Why use the word racist to delegitimatize the BLM movement?

Because the Trumpian right does not see any problem with the status quo. They believe that "white" society is simply better than "black" (or Hispanic) society. That societal superiority, not systemic oppression, is why white men hold virtually all the money and power in our country. That is also why they like to trot out the old "I have black friends" argument to prove that it is the black and brown cultures that lead to poverty and dis-empowerment, not the color of their skin.

Now I have to be clear, it is not just those who seek to preserve the current division of power and wealth that use the term “racist” to justify things that are far from its prior meaning.

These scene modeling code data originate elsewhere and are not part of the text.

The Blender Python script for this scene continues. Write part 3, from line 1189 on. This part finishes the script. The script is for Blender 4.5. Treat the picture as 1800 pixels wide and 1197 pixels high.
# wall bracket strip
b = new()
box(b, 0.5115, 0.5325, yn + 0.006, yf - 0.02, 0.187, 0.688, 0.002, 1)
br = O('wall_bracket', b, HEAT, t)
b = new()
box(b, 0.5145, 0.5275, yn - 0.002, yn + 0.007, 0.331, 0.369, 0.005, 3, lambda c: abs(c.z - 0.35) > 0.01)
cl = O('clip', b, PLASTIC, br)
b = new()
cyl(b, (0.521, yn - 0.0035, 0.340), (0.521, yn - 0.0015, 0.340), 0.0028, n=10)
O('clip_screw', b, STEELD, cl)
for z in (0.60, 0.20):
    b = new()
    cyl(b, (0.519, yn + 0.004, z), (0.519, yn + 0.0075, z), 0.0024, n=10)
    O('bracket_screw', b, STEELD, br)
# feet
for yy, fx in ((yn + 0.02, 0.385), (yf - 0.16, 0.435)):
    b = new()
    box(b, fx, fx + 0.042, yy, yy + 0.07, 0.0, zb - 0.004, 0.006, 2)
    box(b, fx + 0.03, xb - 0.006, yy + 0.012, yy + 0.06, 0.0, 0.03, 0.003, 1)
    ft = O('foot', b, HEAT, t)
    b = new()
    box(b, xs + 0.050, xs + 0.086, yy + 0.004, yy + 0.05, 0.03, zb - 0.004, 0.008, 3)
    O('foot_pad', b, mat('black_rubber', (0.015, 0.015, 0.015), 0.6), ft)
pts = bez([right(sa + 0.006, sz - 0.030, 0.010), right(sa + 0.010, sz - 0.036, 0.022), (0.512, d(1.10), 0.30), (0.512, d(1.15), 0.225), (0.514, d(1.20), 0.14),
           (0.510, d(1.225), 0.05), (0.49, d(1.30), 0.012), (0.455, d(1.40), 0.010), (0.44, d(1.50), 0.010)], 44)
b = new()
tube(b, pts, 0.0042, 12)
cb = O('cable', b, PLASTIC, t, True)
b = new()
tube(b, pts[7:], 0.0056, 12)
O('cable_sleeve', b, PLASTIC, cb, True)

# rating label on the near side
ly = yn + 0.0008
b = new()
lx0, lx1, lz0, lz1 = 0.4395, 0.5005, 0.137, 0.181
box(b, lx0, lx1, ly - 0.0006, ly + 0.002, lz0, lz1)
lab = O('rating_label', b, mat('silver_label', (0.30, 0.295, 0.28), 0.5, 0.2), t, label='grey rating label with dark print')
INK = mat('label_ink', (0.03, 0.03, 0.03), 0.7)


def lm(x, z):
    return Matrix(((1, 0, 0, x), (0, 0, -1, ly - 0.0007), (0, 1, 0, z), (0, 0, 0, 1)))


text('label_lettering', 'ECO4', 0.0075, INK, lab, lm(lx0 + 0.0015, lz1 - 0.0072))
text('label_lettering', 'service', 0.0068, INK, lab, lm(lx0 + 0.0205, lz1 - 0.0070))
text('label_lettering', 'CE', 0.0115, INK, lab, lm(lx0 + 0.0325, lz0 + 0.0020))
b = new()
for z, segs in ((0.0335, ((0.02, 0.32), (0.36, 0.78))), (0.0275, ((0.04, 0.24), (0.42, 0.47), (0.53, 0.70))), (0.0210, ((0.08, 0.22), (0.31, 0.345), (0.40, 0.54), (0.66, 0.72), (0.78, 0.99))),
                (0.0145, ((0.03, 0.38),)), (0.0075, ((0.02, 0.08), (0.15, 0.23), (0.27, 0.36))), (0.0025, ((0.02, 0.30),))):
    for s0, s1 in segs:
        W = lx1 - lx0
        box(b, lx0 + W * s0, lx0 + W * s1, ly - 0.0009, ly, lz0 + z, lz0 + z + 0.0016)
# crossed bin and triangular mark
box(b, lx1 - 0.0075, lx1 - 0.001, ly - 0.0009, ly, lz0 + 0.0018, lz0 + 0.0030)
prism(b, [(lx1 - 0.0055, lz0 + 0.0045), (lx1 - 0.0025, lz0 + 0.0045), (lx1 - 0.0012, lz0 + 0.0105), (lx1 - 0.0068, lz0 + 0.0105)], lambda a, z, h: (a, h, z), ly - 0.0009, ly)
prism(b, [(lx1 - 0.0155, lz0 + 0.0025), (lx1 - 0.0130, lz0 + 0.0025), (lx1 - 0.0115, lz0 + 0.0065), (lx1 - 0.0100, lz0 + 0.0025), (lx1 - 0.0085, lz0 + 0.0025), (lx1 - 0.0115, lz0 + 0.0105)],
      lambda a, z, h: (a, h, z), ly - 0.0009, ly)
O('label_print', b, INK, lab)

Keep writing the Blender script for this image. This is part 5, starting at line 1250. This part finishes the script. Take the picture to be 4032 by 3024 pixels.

On the other extreme "racism" is used to describe virtually anything that offends a person of color. The word is used to brand any opponent a moral degenerate simply because a single person finds something offensive. Calling a white person who wears a corn rows in their hair racist has robbed the term of meaning just as surely as calling the term black lives matter racist. To say a person of Northern European descent, rather than of Iberian European descent, who wears a sombrero to a costume party is a racists is not helpful. Such accusations effectively suggest that the person in a sombrero is morally on par with someone who wears a Klan robe to a cross burning. Thus the word racist loses its moral authority.

As such, perhaps the word is no longer useful. If virtually any action can be called racist, what does the word mean? Well mostly it is now used by people in one political group to justify their assaults on another group by creating their own private definition of the word.

In conclusion, let’s consider another word that the meaning has been deliberately changed by a political group to demonize its opponents and give them a feeling of moral superiority. When anti-abortion activist call the termination of a 4 week fetus murder, they are changing the definition of the word murder so as to give an emotional charge to their assertion that a zygote is a human being. It does not matter that others reject their change, it suits them. In doing so the word loses any universal meaning.

So too for the word racist/racism. Actions by those on the left and right have led the word(s) to have no universal meaning, and thus no practical use. However, the concept is important so we need to look for a new word/term. How to describe those who are comfortable with the current situation where simply looking "black" will continue to be a major determinant in how people are treated? Not just by police and the criminal justice system, but by employers, teachers and almost every interaction they have with the “white” over culture. How do we describe those who simply deny the evidence and claim the table is not tilted against black people? They claim things are fair and black people ore poor and powerless due to their own actions. Such people accept the current defacto white supremacy in our society as fully justified based on a believe that those of superior intellect and character rise to the top. If such people are almost all white men, well so be it.

Thus for now I suggest the term "white supremacist" as a better descriptor.